Dice Gaspar Llamazares que Batasuna «tendrá, más temprano que tarde, que desembarazarse de su pasado y de la violencia».
Intuyo lo que Llamazares quiere decir, pero vale la pena examinar lo que realmente dice, porque las impropiedades de expresión –sobre todo cuando son contumaces, como ésta– casi nunca resultan inocentes.
Prescindo del campo nebuloso que abre con su pretensión de que Batasuna debe (ergo puede) desembarazarse del pasado. (¿Cabe librarse del pasado, sea del propio o del colectivo? Karl Marx –ignoro si Llamazares se considerará marxista– sostenía que no. Pero dejemos eso para otro día.)

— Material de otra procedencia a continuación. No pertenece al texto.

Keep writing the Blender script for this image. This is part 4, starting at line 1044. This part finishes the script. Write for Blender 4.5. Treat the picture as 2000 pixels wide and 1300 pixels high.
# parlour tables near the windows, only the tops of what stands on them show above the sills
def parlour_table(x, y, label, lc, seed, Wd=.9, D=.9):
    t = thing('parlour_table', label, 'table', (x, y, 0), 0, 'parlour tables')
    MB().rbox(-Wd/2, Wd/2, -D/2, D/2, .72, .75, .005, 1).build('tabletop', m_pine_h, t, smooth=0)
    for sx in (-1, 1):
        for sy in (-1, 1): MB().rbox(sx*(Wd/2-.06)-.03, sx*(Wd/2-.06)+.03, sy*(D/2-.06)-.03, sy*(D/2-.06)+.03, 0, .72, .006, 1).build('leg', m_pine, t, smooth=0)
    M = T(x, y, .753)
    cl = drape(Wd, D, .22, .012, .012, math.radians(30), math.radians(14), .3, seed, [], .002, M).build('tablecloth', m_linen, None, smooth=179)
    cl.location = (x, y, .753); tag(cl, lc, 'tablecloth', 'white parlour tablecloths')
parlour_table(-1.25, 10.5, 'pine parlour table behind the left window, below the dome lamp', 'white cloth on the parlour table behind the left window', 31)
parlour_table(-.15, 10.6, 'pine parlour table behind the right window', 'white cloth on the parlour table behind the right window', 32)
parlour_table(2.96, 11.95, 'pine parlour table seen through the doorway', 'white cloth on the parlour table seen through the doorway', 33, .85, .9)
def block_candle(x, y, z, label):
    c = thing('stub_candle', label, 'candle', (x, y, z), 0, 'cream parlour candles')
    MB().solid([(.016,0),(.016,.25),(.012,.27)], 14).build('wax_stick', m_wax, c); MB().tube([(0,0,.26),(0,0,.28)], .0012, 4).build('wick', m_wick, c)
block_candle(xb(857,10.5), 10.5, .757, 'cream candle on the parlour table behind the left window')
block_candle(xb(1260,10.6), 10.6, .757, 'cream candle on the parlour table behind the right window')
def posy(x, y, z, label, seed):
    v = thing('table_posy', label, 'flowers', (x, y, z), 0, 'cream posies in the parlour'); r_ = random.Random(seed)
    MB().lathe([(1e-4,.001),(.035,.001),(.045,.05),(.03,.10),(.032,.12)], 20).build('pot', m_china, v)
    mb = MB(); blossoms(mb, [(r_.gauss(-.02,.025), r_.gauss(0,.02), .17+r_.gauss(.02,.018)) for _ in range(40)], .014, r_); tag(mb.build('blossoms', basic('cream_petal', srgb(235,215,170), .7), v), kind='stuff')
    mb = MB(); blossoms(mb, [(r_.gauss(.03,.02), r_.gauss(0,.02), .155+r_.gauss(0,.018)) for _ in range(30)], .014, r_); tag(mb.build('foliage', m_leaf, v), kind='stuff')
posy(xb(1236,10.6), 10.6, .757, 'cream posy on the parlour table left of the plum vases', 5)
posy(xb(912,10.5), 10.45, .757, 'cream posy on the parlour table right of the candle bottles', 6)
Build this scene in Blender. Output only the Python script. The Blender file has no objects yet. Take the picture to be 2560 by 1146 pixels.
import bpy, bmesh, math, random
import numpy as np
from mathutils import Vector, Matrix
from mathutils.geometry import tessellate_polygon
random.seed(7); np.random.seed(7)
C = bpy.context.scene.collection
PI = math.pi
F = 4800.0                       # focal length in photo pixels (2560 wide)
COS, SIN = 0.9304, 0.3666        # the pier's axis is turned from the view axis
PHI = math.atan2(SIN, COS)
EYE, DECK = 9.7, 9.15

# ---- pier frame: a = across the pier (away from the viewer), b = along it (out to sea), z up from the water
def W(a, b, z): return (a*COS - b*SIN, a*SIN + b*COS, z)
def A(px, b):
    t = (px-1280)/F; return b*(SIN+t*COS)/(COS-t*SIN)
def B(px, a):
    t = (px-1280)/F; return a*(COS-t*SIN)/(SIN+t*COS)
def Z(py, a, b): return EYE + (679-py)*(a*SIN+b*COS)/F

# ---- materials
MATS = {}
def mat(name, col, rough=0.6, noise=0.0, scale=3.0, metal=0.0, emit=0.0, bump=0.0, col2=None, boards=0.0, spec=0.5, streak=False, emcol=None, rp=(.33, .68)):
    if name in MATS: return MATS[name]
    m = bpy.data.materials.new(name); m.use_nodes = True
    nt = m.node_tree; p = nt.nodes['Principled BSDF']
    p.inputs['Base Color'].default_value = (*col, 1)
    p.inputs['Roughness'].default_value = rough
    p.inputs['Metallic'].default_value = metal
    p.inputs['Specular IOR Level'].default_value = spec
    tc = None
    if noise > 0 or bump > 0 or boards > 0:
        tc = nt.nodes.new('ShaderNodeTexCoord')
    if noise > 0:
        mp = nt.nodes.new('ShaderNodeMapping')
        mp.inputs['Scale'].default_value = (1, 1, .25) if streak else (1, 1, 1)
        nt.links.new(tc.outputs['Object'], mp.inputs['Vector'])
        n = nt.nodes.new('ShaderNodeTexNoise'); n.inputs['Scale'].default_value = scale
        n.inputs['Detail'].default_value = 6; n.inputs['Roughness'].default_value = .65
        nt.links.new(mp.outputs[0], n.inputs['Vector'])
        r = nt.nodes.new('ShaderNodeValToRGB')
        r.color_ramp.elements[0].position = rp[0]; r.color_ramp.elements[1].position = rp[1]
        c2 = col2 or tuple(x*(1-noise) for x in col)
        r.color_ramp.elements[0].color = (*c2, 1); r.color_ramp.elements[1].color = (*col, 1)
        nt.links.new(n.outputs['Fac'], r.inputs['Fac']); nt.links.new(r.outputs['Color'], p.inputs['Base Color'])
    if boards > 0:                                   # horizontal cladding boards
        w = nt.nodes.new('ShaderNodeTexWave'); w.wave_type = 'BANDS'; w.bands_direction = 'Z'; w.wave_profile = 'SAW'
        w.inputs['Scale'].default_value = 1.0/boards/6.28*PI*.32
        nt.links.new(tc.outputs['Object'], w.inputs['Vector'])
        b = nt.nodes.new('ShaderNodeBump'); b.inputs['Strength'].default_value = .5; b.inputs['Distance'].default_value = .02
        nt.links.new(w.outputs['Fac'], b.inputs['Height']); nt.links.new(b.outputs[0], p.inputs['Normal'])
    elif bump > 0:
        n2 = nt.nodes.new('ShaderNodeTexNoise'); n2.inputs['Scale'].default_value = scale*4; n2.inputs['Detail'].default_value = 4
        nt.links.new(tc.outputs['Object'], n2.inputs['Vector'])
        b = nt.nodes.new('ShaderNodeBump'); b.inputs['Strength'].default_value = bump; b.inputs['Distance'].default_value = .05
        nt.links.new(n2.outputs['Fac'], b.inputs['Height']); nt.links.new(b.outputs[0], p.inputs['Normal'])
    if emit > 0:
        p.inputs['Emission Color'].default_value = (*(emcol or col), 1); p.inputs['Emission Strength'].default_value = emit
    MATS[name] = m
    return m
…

Lo que me pregunto es por qué el coordinador general de Izquierda Unida, y tantos otros con él, se empeña en decir que Batasuna tiene que desembarazarse de «la violencia», en general (o condenarla, o repudiarla, o cualquier cosa semejante). Si lo que reclama de la izquierda abertzale es que declare que se opone a ETA, ¿por qué no lo dice tal cual? ¿Por qué mete en danza «la violencia», esto es, toda violencia?
Son asuntos conexos, pero distintos.
Lo digo pensando en mi propio caso. Y en lo que me diferencia de los muchos que, al igual que Llamazares, proclaman que es propio de todo buen ciudadano condenar «la violencia» (antes se solía añadir «venga de donde venga»).
Recuerdo que, hace años, horas antes de celebrarse cierta magna manifestación contra ETA convocada después de un brutal atentado, alguien me preguntó si pensaba acudir. Entre los lemas centrales de la convocatoria estaba la inevitable condena de «la violencia», en abstracto. Contesté que no acudiría, y lo expliqué. Se esperaba que estuviera al frente del cortejo un buen montón de políticos y jefes policiales cuya vinculación con los GAL era un secreto a voces. ¿De qué clase de juego hipócrita se me invitaba a participar condenando a coro con ellos «la violencia»? De mi rechazo a ETA no podía caber duda: acababa de publicar en el periódico una columna expresándolo sin reservas. Hablé no sólo de rechazo, sino también de repugnancia. Pero no entraba dentro de mis planes ayudar a una recua de terroristas de Estado a dárselas de inocentes y pacíficos, camuflando sus desmanes.
La violencia de ETA es –lo he escrito cientos de veces, y lo he razonado punto por punto en muchísimas ocasiones– éticamente repulsiva y políticamente contraria a los fines que dice pretender. Pero hay muchas otras formas de violencia, algunas no sólo aceptables, sino positivas (emplear la fuerza para detener a un asesino, por ejemplo, es un acto loable). Otras merecen reprobación. Las hay que son tan rechazables como las de ETA, pero no tienen nada que ver con ETA, e incluso se pretenden contrarias y hasta necesarias para acabar con ETA. Cuando la violencia que conculca derechos y libertades es ejercida por servidores del Estado –el ejemplo de la tortura se hace aquí inevitable–, tiene un grado suplementario de perversidad, puesto que se ejerce con cargo a los contribuyentes directos e indirectos, es decir, nos convierte a todos en cómplices (en cooperadores necesarios) de su maldad.
En ese sentido, condenar genéricamente «la violencia», cuando de lo que se trata –en teoría–es de reprobar en concreto la violencia de ETA, viene a ser un modo de dar a entender que las otras formas de violencia, y en concreto aquellas que ejerce el Estado, incluidas las ilegítimas, no son violencia propiamente dicha. Es decir, que sólo cabe hablar de violencia condenable cuando quien recurre a ella lo hace desde fuera del Estado y contra el Estado.
Lo cual, como os habréis maliciado, no me convence nada.